WHAT YOU ARE ASKED TO DO :: Leave out the pictures and transcribe everything else exactly.

PROVIDED DATA ::

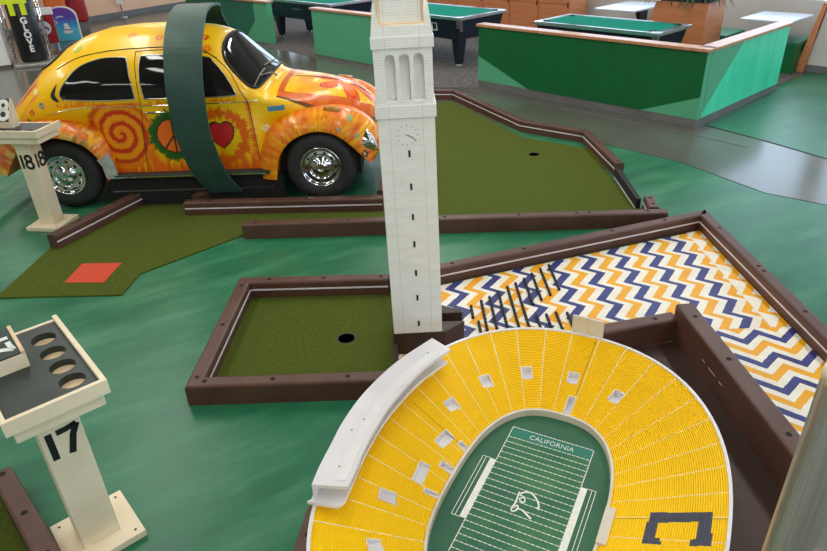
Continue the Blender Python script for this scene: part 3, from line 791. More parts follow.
# ------------------------------------------------------------------ ball stands 17 and 18
def stroke_digit(ch):
    if ch == '1': return [[(0,.5),(0,-.5)]]
    if ch == '7': return [[(-.30,.42),(.0,.44),(.30,.50)],[(.30,.50),(.12,.15),(-.06,-.5)]]
    if ch == '8':
        top = [(.22*math.cos(a), .25+.21*math.sin(a)) for a in np.linspace(-PI/2,3*PI/2,20)]
        bot = [(.27*math.cos(a), -.22+.25*math.sin(a)) for a in np.linspace(PI/2,5*PI/2,22)]
        return [top, bot]
def digits(name, s, h, sw, mat, parent, M4, gap=.62, th=.0012):
    mb = MB(); x = -gap*h*(len(s)-1)/2
    for q, ch in enumerate(s):
        for st_ in stroke_digit(ch):
            mb.ribbon([(x+p[0]*h, p[1]*h) for p in st_], sw, 0, th*(1+.1*q), T=M4)
        x += gap*h
    return mb.build(name, mat, parent)
def stand(loc, rot, label, num, tx, ty, holes, wedge, colw=.068, digs=(), srot=0):
    t = thing('ball_stand', label, 'number stand', (loc[0],loc[1],.0), rot)
    mb = MB(); mb.box(-.152, .152, -.152, .152, .0015, .036); mb.build('base_plate', 'cream', t, bevel=.003)
    for sx in (-1,1):
        for sy in (-1,1):
            mb = MB(); mb.lathe([(0,.0006),(.006,.0006),(.006,0)], 10, T=Matrix.Translation((sx*.12,sy*.12,.036))); mb.build('screw', 'blackrough', t)
    c = colw
    mb = MB(); mb.box(-c, c, -c, c, .036, .775); mb.build('column', 'cream', t, bevel=.003)
    x0, x1 = tx; y0, y1 = ty; zb, zt_ = .828, .866
    mb = MB(); mb.box(x0+.022, x1-.022, y0+.022, y1-.022, .772, zb); mb.build('under_frame', 'cream', t, bevel=.003)
    mb = MB(); e_ = .018
    mb.box(x0, x1, y0, y0+e_, zb, .885); mb.box(x0, x0+e_, y0+e_, y1, zb, .885); mb.box(x1-e_, x1, y0+e_, y1, zb, .885)
    mb.box(x0+e_, x1-e_, y1-e_, y1, zb, .868)
    mb.build('tray_frame', 'cream', t)
    mb = MB(); mb.box(x0+e_, x1-e_, y0+e_, y1-e_, zb-.002, zb+.010); mb.build('tray_bottom', 'plywood', t)
    # deck with round holes (cells around each hole, strips elsewhere)
    rr = .046; cell = .054
    mb = MB(); X0, X1, Y0, Y1 = x0+e_, x1-e_, y0+e_, y1-e_
    if holes:
        axis = 0 if abs(holes[0][0]-holes[-1][0]) > abs(holes[0][1]-holes[-1][1]) else 1
        hs = sorted(holes, key=lambda q: q[axis])
        if axis == 1:
            hx = hs[0][0]; mb.box(X0, hx-cell, Y0, Y1, zt_-.02, zt_); 
            if X1 > hx+cell: mb.box(hx+cell, X1, Y0, Y1, zt_-.02, zt_)
            yc = Y0
            for (a, b) in hs:
                if b-cell > yc: mb.box(hx-cell, hx+cell, yc, b-cell, zt_-.02, zt_)
                yc = b+cell
            mb.box(hx-cell, hx+cell, yc, Y1, zt_-.02, zt_)
        else:
            hy = hs[0][1]; mb.box(X0, X1, Y0, hy-cell, zt_-.02, zt_); mb.box(X0, X1, hy+cell, Y1, zt_-.02, zt_)
            xc = X0
            for (a, b) in hs:
                if a-cell > xc: mb.box(xc, a-cell, hy-cell, hy+cell, zt_-.02, zt_)
                xc = a+cell
            mb.box(xc, X1, hy-cell, hy+cell, zt_-.02, zt_)
        for (a, b) in hs:
            n = 32; ins = []; outs = []
            for k in range(n):
                an = 2*PI*k/n+PI/4; cx_, sy_ = math.cos(an), math.sin(an); m_ = max(abs(cx_), abs(sy_))
                ins.append((a+rr*cx_, b+rr*sy_)); outs.append((a+cell*cx_/m_, b+cell*sy_/m_))
            V = [(p[0],p[1],zt_) for p in outs]+[(p[0],p[1],zt_) for p in ins]+[(p[0],p[1],zt_-.03) for p in ins]
            mb.add(V, [(k,(k+1)%n,n+(k+1)%n,n+k) for k in range(n)]+[(n+k,n+(k+1)%n,2*n+(k+1)%n,2*n+k) for k in range(n)])
    else:
        mb.box(X0, X1, Y0, Y1, zt_-.02, zt_)
    mb.build('tray_deck', 'charcoal', t, fixn=False)
    # sloping number sign standing on the deck
    wx0, wx1, wy0, wy1, hz_ = wedge
    mb = MB(); z_ = zt_
    V = [(wx0,wy0,z_),(wx1,wy0,z_),(wx1,wy1,z_),(wx0,wy1,z_),(wx0,wy0,z_+hz_[0]),(wx1,wy0,z_+hz_[0]),(wx1,wy1,z_+hz_[1]),(wx0,wy1,z_+hz_[1])]
    mb.add(V, [(0,3,2,1),(4,5,6,7),(0,1,5,4),(1,2,6,5),(2,3,7,6),(3,0,4,7)])
    sg = mb.build('sign_box', 'cream', t)
    sl = math.atan2(hz_[1]-hz_[0], wy1-wy0); L = math.hypot(hz_[1]-hz_[0], wy1-wy0)
    T = Matrix.Translation(((wx0+wx1)/2, (wy0+wy1)/2, z_+sum(hz_)/2)) @ Matrix.Rotation(sl, 4, 'X')
    mb = MB(); mb.box(-(wx1-wx0)/2+.002, (wx1-wx0)/2-.014, -L/2+.002, L/2-.002, 0, .006, T=T); mb.build('sign_panel', 'charcoal', sg)
    mb = MB(); mb.box((wx1-wx0)/2-.013, (wx1-wx0)/2, -L/2, L/2, 0, .012, T=T); mb.build('sign_edge', 'plywood', sg)
    digits('sign_number', num, L*(.82 if not srot else .5), L*.17 if not srot else L*.10, 'whiteline', sg, T @ Matrix.Translation((0,0,.006)) @ Matrix.Translation((.085 if not srot else 0,0,0)) @ Matrix.Rotation(srot, 4, 'Z'), gap=.6)
    for (M4, hh, sw) in digs: digits('column_number', num, hh, sw, 'black', t, M4, gap=.52)
    return t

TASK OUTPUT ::
Continue the Blender Python script for this scene: part 3, from line 791. More parts follow.
# ------------------------------------------------------------------ ball stands 17 and 18
def stroke_digit(ch):
    if ch == '1': return [[(0,.5),(0,-.5)]]
    if ch == '7': return [[(-.30,.42),(.0,.44),(.30,.50)],[(.30,.50),(.12,.15),(-.06,-.5)]]
    if ch == '8':
        top = [(.22*math.cos(a), .25+.21*math.sin(a)) for a in np.linspace(-PI/2,3*PI/2,20)]
        bot = [(.27*math.cos(a), -.22+.25*math.sin(a)) for a in np.linspace(PI/2,5*PI/2,22)]
        return [top, bot]
def digits(name, s, h, sw, mat, parent, M4, gap=.62, th=.0012):
    mb = MB(); x = -gap*h*(len(s)-1)/2
    for q, ch in enumerate(s):
        for st_ in stroke_digit(ch):
            mb.ribbon([(x+p[0]*h, p[1]*h) for p in st_], sw, 0, th*(1+.1*q), T=M4)
        x += gap*h
    return mb.build(name, mat, parent)
def stand(loc, rot, label, num, tx, ty, holes, wedge, colw=.068, digs=(), srot=0):
    t = thing('ball_stand', label, 'number stand', (loc[0],loc[1],.0), rot)
    mb = MB(); mb.box(-.152, .152, -.152, .152, .0015, .036); mb.build('base_plate', 'cream', t, bevel=.003)
    for sx in (-1,1):
        for sy in (-1,1):
            mb = MB(); mb.lathe([(0,.0006),(.006,.0006),(.006,0)], 10, T=Matrix.Translation((sx*.12,sy*.12,.036))); mb.build('screw', 'blackrough', t)
    c = colw
    mb = MB(); mb.box(-c, c, -c, c, .036, .775); mb.build('column', 'cream', t, bevel=.003)
    x0, x1 = tx; y0, y1 = ty; zb, zt_ = .828, .866
    mb = MB(); mb.box(x0+.022, x1-.022, y0+.022, y1-.022, .772, zb); mb.build('under_frame', 'cream', t, bevel=.003)
    mb = MB(); e_ = .018
    mb.box(x0, x1, y0, y0+e_, zb, .885); mb.box(x0, x0+e_, y0+e_, y1, zb, .885); mb.box(x1-e_, x1, y0+e_, y1, zb, .885)
    mb.box(x0+e_, x1-e_, y1-e_, y1, zb, .868)
    mb.build('tray_frame', 'cream', t)
    mb = MB(); mb.box(x0+e_, x1-e_, y0+e_, y1-e_, zb-.002, zb+.010); mb.build('tray_bottom', 'plywood', t)
    # deck with round holes (cells around each hole, strips elsewhere)
    rr = .046; cell = .054
    mb = MB(); X0, X1, Y0, Y1 = x0+e_, x1-e_, y0+e_, y1-e_
    if holes:
        axis = 0 if abs(holes[0][0]-holes[-1][0]) > abs(holes[0][1]-holes[-1][1]) else 1
        hs = sorted(holes, key=lambda q: q[axis])
        if axis == 1:
            hx = hs[0][0]; mb.box(X0, hx-cell, Y0, Y1, zt_-.02, zt_); 
            if X1 > hx+cell: mb.box(hx+cell, X1, Y0, Y1, zt_-.02, zt_)
            yc = Y0
            for (a, b) in hs:
                if b-cell > yc: mb.box(hx-cell, hx+cell, yc, b-cell, zt_-.02, zt_)
                yc = b+cell
            mb.box(hx-cell, hx+cell, yc, Y1, zt_-.02, zt_)
        else:
            hy = hs[0][1]; mb.box(X0, X1, Y0, hy-cell, zt_-.02, zt_); mb.box(X0, X1, hy+cell, Y1, zt_-.02, zt_)
            xc = X0
            for (a, b) in hs:
                if a-cell > xc: mb.box(xc, a-cell, hy-cell, hy+cell, zt_-.02, zt_)
                xc = a+cell
            mb.box(xc, X1, hy-cell, hy+cell, zt_-.02, zt_)
        for (a, b) in hs:
            n = 32; ins = []; outs = []
            for k in range(n):
                an = 2*PI*k/n+PI/4; cx_, sy_ = math.cos(an), math.sin(an); m_ = max(abs(cx_), abs(sy_))
                ins.append((a+rr*cx_, b+rr*sy_)); outs.append((a+cell*cx_/m_, b+cell*sy_/m_))
            V = [(p[0],p[1],zt_) for p in outs]+[(p[0],p[1],zt_) for p in ins]+[(p[0],p[1],zt_-.03) for p in ins]
            mb.add(V, [(k,(k+1)%n,n+(k+1)%n,n+k) for k in range(n)]+[(n+k,n+(k+1)%n,2*n+(k+1)%n,2*n+k) for k in range(n)])
    else:
        mb.box(X0, X1, Y0, Y1, zt_-.02, zt_)
    mb.build('tray_deck', 'charcoal', t, fixn=False)
    # sloping number sign standing on the deck
    wx0, wx1, wy0, wy1, hz_ = wedge
    mb = MB(); z_ = zt_
    V = [(wx0,wy0,z_),(wx1,wy0,z_),(wx1,wy1,z_),(wx0,wy1,z_),(wx0,wy0,z_+hz_[0]),(wx1,wy0,z_+hz_[0]),(wx1,wy1,z_+hz_[1]),(wx0,wy1,z_+hz_[1])]
    mb.add(V, [(0,3,2,1),(4,5,6,7),(0,1,5,4),(1,2,6,5),(2,3,7,6),(3,0,4,7)])
    sg = mb.build('sign_box', 'cream', t)
    sl = math.atan2(hz_[1]-hz_[0], wy1-wy0); L = math.hypot(hz_[1]-hz_[0], wy1-wy0)
    T = Matrix.Translation(((wx0+wx1)/2, (wy0+wy1)/2, z_+sum(hz_)/2)) @ Matrix.Rotation(sl, 4, 'X')
    mb = MB(); mb.box(-(wx1-wx0)/2+.002, (wx1-wx0)/2-.014, -L/2+.002, L/2-.002, 0, .006, T=T); mb.build('sign_panel', 'charcoal', sg)
    mb = MB(); mb.box((wx1-wx0)/2-.013, (wx1-wx0)/2, -L/2, L/2, 0, .012, T=T); mb.build('sign_edge', 'plywood', sg)
    digits('sign_number', num, L*(.82 if not srot else .5), L*.17 if not srot else L*.10, 'whiteline', sg, T @ Matrix.Translation((0,0,.006)) @ Matrix.Translation((.085 if not srot else 0,0,0)) @ Matrix.Rotation(srot, 4, 'Z'), gap=.6)
    for (M4, hh, sw) in digs: digits('column_number', num, hh, sw, 'black', t, M4, gap=.52)
    return t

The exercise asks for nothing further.